▶ [TO BE DONE] How many lines of the data hold the word "scene"? State the number and nothing else.

▶ [RECORDS SHOWN]

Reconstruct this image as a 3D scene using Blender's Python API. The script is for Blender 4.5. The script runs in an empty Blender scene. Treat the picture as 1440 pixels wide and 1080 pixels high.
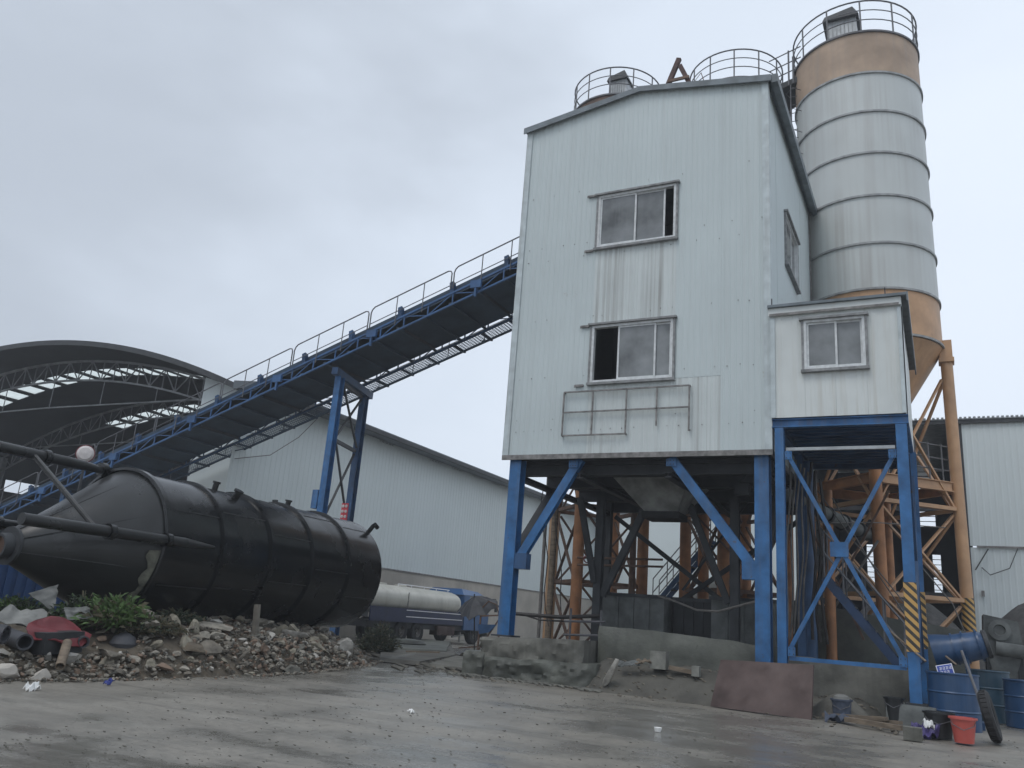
import bpy, bmesh, math, random
import numpy as np
from mathutils import Vector, Matrix, noise
random.seed(7)
R = math.radians
S = bpy.context.scene
COL = S.collection

# ------------------------------------------------------------------ camera
YAW, PITCH, ROLL, FPX = -0.4880, 0.2771, 0.0782, 1160.0
EYE = Vector((0, 0, 1.2))
_f = Vector((math.sin(YAW)*math.cos(PITCH), math.cos(YAW)*math.cos(PITCH), math.sin(PITCH)))
_r = Vector((math.cos(YAW), -math.sin(YAW), 0)); _u = _r.cross(_f)
_r, _u = math.cos(ROLL)*_r + math.sin(ROLL)*_u, -math.sin(ROLL)*_r + math.cos(ROLL)*_u
cd = bpy.data.cameras.new("camera"); cam = bpy.data.objects.new("camera", cd); COL.objects.link(cam)
cd.sensor_width = 36; cd.lens = FPX/1440*36; cd.clip_start = 0.1; cd.clip_end = 3000
m = Matrix((( _r.x, _u.x, -_f.x, EYE.x), (_r.y, _u.y, -_f.y, EYE.y), (_r.z, _u.z, -_f.z, EYE.z), (0, 0, 0, 1)))
cam.matrix_world = m
S.camera = cam

# ------------------------------------------------------------------ sky
W_ = bpy.data.worlds.new("World"); S.world = W_; W_.use_nodes = True
nt = W_.node_tree; nt.nodes.clear()
def wn(t, **k):
    n = nt.nodes.new(t)
    for a, b in k.items(): setattr(n, a, b)
    return n
SUN_EL, SUN_AZ = R(58), R(200)          # azimuth clockwise from +Y
out = wn('ShaderNodeOutputWorld'); bg = wn('ShaderNodeBackground'); bg.inputs[1].default_value = 0.1
sky = wn('ShaderNodeTexSky', sky_type='NISHITA', sun_disc=False)
sky.sun_elevation = SUN_EL; sky.sun_rotation = SUN_AZ
tc = wn('ShaderNodeTexCoord')
mp = wn('ShaderNodeMapping'); mp.inputs['Scale'].default_value = (1.0, 1.0, 2.2); mp.inputs['Location'].default_value = (0.35, 0.1, 0.2)
n1 = wn('ShaderNodeTexNoise'); n1.inputs['Scale'].default_value = 1.25; n1.inputs['Detail'].default_value = 5; n1.inputs['Roughness'].default_value = .5
n1.inputs['Distortion'].default_value = .35
# wide brightening of the cloud deck towards one side
dt = wn('ShaderNodeVectorMath', operation='DOT_PRODUCT'); dt.inputs[1].default_value = (0.86, 0.38, -0.34)
ma = wn('ShaderNodeMath', operation='MULTIPLY_ADD'); ma.inputs[1].default_value = .34; ma.inputs[2].default_value = .24
mb_ = wn('ShaderNodeMath', operation='ADD')
cr = wn('ShaderNodeValToRGB'); cr.color_ramp.interpolation = 'EASE'
e = cr.color_ramp.elements
e[0].position = .30; e[0].color = (.42, .465, .53, 1)
e[1].position = .96; e[1].color = (.685, .75, .84, 1)
e2 = e.new(.62); e2.color = (.60, .665, .755, 1)
sc = wn('ShaderNodeMix', data_type='RGBA', blend_type='MULTIPLY'); sc.inputs[0].default_value = 1; sc.inputs[7].default_value = (10, 10, 10, 1)
sc.clamp_result = False
mx = wn('ShaderNodeMix', data_type='RGBA'); mx.inputs[0].default_value = .93
L = nt.links.new
L(tc.outputs['Generated'], mp.inputs[0]); L(mp.outputs[0], n1.inputs['Vector'])
L(tc.outputs['Generated'], dt.inputs[0]); L(dt.outputs['Value'], ma.inputs[0])
# a heavier cloud mass, with soft edges broken by the same noise
d2 = wn('ShaderNodeVectorMath', operation='DOT_PRODUCT'); d2.inputs[1].default_value = tuple(Vector((-.60, .44, .67)).normalized())
m2 = wn('ShaderNodeMapRange', interpolation_type='SMOOTHSTEP'); m2.inputs[1].default_value = .78; m2.inputs[2].default_value = 1.0; m2.inputs[3].default_value = 0; m2.inputs[4].default_value = -.17
L(tc.outputs['Generated'], d2.inputs[0]); L(d2.outputs['Value'], m2.inputs[0])
m3 = wn('ShaderNodeMath', operation='ADD')
L(n1.outputs['Fac'], mb_.inputs[0]); L(ma.outputs[0], mb_.inputs[1]); L(mb_.outputs[0], m3.inputs[0]); L(m2.outputs[0], m3.inputs[1]); L(m3.outputs[0], cr.inputs[0])
L(cr.outputs[0], sc.inputs[6]); L(sky.outputs[0], mx.inputs[6]); L(sc.outputs[2], mx.inputs[7])
L(mx.outputs[2], bg.inputs[0]); L(bg.outputs[0], out.inputs[0])

sd = bpy.data.lights.new("sun", 'SUN'); so = bpy.data.objects.new("sun", sd); COL.objects.link(so)
sd.energy = 0.7; sd.angle = R(25); sd.color = (1, .97, .93)
sdir = Vector((math.sin(SUN_AZ)*math.cos(SUN_EL), math.cos(SUN_AZ)*math.cos(SUN_EL), math.sin(SUN_EL)))
so.rotation_euler = (-sdir).to_track_quat('-Z', 'Y').to_euler()

S.view_settings.view_transform = 'Standard'; S.view_settings.look = 'None'
S.view_settings.exposure = 0.42; S.view_settings.gamma = 1; S.view_settings.use_curve_mapping = False
S.render.engine = 'CYCLES'
S.cycles.max_bounces = 6; S.cycles.transparent_max_bounces = 8

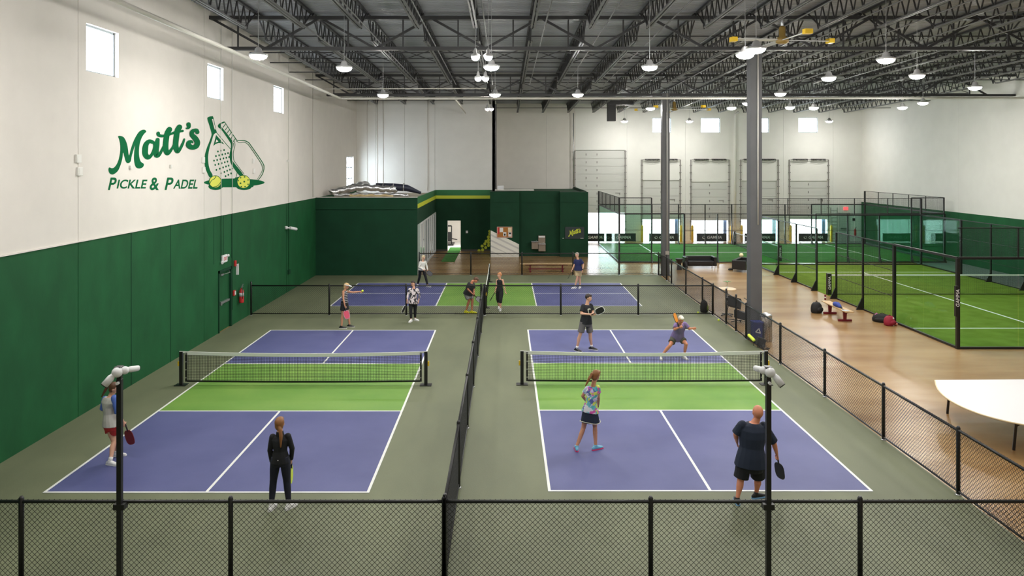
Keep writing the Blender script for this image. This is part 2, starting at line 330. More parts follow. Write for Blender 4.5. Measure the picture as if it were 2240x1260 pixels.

▶ [EXERCISE RESPONSE] 2